Source excerpt:
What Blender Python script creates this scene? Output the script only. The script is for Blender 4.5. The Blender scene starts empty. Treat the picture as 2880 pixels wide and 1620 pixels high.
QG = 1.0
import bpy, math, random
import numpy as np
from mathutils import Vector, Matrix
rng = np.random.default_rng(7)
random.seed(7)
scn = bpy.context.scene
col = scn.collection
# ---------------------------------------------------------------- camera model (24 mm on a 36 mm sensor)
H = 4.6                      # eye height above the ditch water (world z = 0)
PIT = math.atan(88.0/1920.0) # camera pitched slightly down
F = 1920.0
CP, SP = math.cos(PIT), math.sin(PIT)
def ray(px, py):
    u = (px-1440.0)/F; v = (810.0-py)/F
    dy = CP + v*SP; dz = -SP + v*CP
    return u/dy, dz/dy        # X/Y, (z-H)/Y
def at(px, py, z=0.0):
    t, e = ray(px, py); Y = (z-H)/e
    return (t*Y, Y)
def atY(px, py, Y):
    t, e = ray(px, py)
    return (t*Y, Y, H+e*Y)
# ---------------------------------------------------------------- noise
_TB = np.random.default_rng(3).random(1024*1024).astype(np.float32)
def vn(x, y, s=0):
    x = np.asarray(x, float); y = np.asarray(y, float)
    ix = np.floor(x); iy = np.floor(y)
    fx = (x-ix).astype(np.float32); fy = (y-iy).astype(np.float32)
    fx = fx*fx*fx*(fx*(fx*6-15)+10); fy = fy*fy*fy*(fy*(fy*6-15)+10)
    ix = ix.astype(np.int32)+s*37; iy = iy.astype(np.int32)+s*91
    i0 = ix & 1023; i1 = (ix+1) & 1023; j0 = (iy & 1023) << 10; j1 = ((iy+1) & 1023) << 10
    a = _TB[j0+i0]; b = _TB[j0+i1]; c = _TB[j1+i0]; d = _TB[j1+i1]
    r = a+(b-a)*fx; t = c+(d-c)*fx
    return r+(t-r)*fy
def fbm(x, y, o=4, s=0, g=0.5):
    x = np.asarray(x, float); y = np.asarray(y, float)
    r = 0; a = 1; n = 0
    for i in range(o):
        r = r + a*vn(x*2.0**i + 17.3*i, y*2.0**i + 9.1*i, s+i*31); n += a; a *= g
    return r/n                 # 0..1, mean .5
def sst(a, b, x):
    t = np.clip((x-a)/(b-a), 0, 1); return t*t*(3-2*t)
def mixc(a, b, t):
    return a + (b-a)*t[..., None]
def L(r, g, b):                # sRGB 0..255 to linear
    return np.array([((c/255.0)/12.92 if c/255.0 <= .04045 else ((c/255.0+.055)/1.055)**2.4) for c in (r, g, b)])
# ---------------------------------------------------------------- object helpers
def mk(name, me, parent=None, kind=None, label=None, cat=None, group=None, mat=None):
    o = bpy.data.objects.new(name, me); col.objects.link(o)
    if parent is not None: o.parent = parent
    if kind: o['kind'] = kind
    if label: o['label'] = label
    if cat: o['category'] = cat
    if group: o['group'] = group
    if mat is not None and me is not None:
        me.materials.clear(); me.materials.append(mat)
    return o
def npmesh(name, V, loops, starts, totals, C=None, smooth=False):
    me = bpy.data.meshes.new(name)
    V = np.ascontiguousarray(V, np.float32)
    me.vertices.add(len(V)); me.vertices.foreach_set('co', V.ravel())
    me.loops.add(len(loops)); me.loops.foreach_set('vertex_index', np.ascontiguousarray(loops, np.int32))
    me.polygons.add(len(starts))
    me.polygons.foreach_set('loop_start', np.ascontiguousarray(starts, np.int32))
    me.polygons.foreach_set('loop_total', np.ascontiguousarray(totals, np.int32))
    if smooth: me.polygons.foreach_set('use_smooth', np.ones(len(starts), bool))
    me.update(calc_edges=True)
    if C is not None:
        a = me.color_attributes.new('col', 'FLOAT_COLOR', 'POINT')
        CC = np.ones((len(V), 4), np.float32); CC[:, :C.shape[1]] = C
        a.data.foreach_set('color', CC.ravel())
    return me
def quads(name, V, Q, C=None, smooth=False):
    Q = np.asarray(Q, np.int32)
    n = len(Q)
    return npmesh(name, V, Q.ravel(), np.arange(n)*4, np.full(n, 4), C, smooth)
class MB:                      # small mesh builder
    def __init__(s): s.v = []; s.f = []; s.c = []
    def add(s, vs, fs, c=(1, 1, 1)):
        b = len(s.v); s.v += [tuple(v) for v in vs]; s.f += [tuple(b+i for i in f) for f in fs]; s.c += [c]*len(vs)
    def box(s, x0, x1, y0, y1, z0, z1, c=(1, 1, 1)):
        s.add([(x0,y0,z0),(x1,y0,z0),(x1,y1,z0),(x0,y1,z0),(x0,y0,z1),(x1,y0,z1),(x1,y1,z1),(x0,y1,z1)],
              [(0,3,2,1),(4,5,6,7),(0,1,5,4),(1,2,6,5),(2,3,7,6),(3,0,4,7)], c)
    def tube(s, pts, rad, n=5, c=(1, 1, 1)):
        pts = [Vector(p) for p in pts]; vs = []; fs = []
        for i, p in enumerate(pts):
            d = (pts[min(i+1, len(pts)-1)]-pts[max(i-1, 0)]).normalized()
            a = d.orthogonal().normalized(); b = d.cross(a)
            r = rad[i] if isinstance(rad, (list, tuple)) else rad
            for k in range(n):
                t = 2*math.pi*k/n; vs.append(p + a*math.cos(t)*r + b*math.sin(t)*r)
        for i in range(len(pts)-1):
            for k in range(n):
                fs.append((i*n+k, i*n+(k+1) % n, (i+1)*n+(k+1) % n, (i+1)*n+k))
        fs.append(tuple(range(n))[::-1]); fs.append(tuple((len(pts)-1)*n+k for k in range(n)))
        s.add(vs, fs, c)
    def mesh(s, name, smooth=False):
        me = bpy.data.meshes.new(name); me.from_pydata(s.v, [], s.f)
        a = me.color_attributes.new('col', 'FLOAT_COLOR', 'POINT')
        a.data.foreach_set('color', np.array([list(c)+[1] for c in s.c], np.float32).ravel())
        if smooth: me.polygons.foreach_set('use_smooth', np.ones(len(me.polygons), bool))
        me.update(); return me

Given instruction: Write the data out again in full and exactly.

Solution:
What Blender Python script creates this scene? Output the script only. The script is for Blender 4.5. The Blender scene starts empty. Treat the picture as 2880 pixels wide and 1620 pixels high.
QG = 1.0
import bpy, math, random
import numpy as np
from mathutils import Vector, Matrix
rng = np.random.default_rng(7)
random.seed(7)
scn = bpy.context.scene
col = scn.collection
# ---------------------------------------------------------------- camera model (24 mm on a 36 mm sensor)
H = 4.6                      # eye height above the ditch water (world z = 0)
PIT = math.atan(88.0/1920.0) # camera pitched slightly down
F = 1920.0
CP, SP = math.cos(PIT), math.sin(PIT)
def ray(px, py):
    u = (px-1440.0)/F; v = (810.0-py)/F
    dy = CP + v*SP; dz = -SP + v*CP
    return u/dy, dz/dy        # X/Y, (z-H)/Y
def at(px, py, z=0.0):
    t, e = ray(px, py); Y = (z-H)/e
    return (t*Y, Y)
def atY(px, py, Y):
    t, e = ray(px, py)
    return (t*Y, Y, H+e*Y)
# ---------------------------------------------------------------- noise
_TB = np.random.default_rng(3).random(1024*1024).astype(np.float32)
def vn(x, y, s=0):
    x = np.asarray(x, float); y = np.asarray(y, float)
    ix = np.floor(x); iy = np.floor(y)
    fx = (x-ix).astype(np.float32); fy = (y-iy).astype(np.float32)
    fx = fx*fx*fx*(fx*(fx*6-15)+10); fy = fy*fy*fy*(fy*(fy*6-15)+10)
    ix = ix.astype(np.int32)+s*37; iy = iy.astype(np.int32)+s*91
    i0 = ix & 1023; i1 = (ix+1) & 1023; j0 = (iy & 1023) << 10; j1 = ((iy+1) & 1023) << 10
    a = _TB[j0+i0]; b = _TB[j0+i1]; c = _TB[j1+i0]; d = _TB[j1+i1]
    r = a+(b-a)*fx; t = c+(d-c)*fx
    return r+(t-r)*fy
def fbm(x, y, o=4, s=0, g=0.5):
    x = np.asarray(x, float); y = np.asarray(y, float)
    r = 0; a = 1; n = 0
    for i in range(o):
        r = r + a*vn(x*2.0**i + 17.3*i, y*2.0**i + 9.1*i, s+i*31); n += a; a *= g
    return r/n                 # 0..1, mean .5
def sst(a, b, x):
    t = np.clip((x-a)/(b-a), 0, 1); return t*t*(3-2*t)
def mixc(a, b, t):
    return a + (b-a)*t[..., None]
def L(r, g, b):                # sRGB 0..255 to linear
    return np.array([((c/255.0)/12.92 if c/255.0 <= .04045 else ((c/255.0+.055)/1.055)**2.4) for c in (r, g, b)])
# ---------------------------------------------------------------- object helpers
def mk(name, me, parent=None, kind=None, label=None, cat=None, group=None, mat=None):
    o = bpy.data.objects.new(name, me); col.objects.link(o)
    if parent is not None: o.parent = parent
    if kind: o['kind'] = kind
    if label: o['label'] = label
    if cat: o['category'] = cat
    if group: o['group'] = group
    if mat is not None and me is not None:
        me.materials.clear(); me.materials.append(mat)
    return o
def npmesh(name, V, loops, starts, totals, C=None, smooth=False):
    me = bpy.data.meshes.new(name)
    V = np.ascontiguousarray(V, np.float32)
    me.vertices.add(len(V)); me.vertices.foreach_set('co', V.ravel())
    me.loops.add(len(loops)); me.loops.foreach_set('vertex_index', np.ascontiguousarray(loops, np.int32))
    me.polygons.add(len(starts))
    me.polygons.foreach_set('loop_start', np.ascontiguousarray(starts, np.int32))
    me.polygons.foreach_set('loop_total', np.ascontiguousarray(totals, np.int32))
    if smooth: me.polygons.foreach_set('use_smooth', np.ones(len(starts), bool))
    me.update(calc_edges=True)
    if C is not None:
        a = me.color_attributes.new('col', 'FLOAT_COLOR', 'POINT')
        CC = np.ones((len(V), 4), np.float32); CC[:, :C.shape[1]] = C
        a.data.foreach_set('color', CC.ravel())
    return me
def quads(name, V, Q, C=None, smooth=False):
    Q = np.asarray(Q, np.int32)
    n = len(Q)
    return npmesh(name, V, Q.ravel(), np.arange(n)*4, np.full(n, 4), C, smooth)
class MB:                      # small mesh builder
    def __init__(s): s.v = []; s.f = []; s.c = []
    def add(s, vs, fs, c=(1, 1, 1)):
        b = len(s.v); s.v += [tuple(v) for v in vs]; s.f += [tuple(b+i for i in f) for f in fs]; s.c += [c]*len(vs)
    def box(s, x0, x1, y0, y1, z0, z1, c=(1, 1, 1)):
        s.add([(x0,y0,z0),(x1,y0,z0),(x1,y1,z0),(x0,y1,z0),(x0,y0,z1),(x1,y0,z1),(x1,y1,z1),(x0,y1,z1)],
              [(0,3,2,1),(4,5,6,7),(0,1,5,4),(1,2,6,5),(2,3,7,6),(3,0,4,7)], c)
    def tube(s, pts, rad, n=5, c=(1, 1, 1)):
        pts = [Vector(p) for p in pts]; vs = []; fs = []
        for i, p in enumerate(pts):
            d = (pts[min(i+1, len(pts)-1)]-pts[max(i-1, 0)]).normalized()
            a = d.orthogonal().normalized(); b = d.cross(a)
            r = rad[i] if isinstance(rad, (list, tuple)) else rad
            for k in range(n):
                t = 2*math.pi*k/n; vs.append(p + a*math.cos(t)*r + b*math.sin(t)*r)
        for i in range(len(pts)-1):
            for k in range(n):
                fs.append((i*n+k, i*n+(k+1) % n, (i+1)*n+(k+1) % n, (i+1)*n+k))
        fs.append(tuple(range(n))[::-1]); fs.append(tuple((len(pts)-1)*n+k for k in range(n)))
        s.add(vs, fs, c)
    def mesh(s, name, smooth=False):
        me = bpy.data.meshes.new(name); me.from_pydata(s.v, [], s.f)
        a = me.color_attributes.new('col', 'FLOAT_COLOR', 'POINT')
        a.data.foreach_set('color', np.array([list(c)+[1] for c in s.c], np.float32).ravel())
        if smooth: me.polygons.foreach_set('use_smooth', np.ones(len(me.polygons), bool))
        me.update(); return me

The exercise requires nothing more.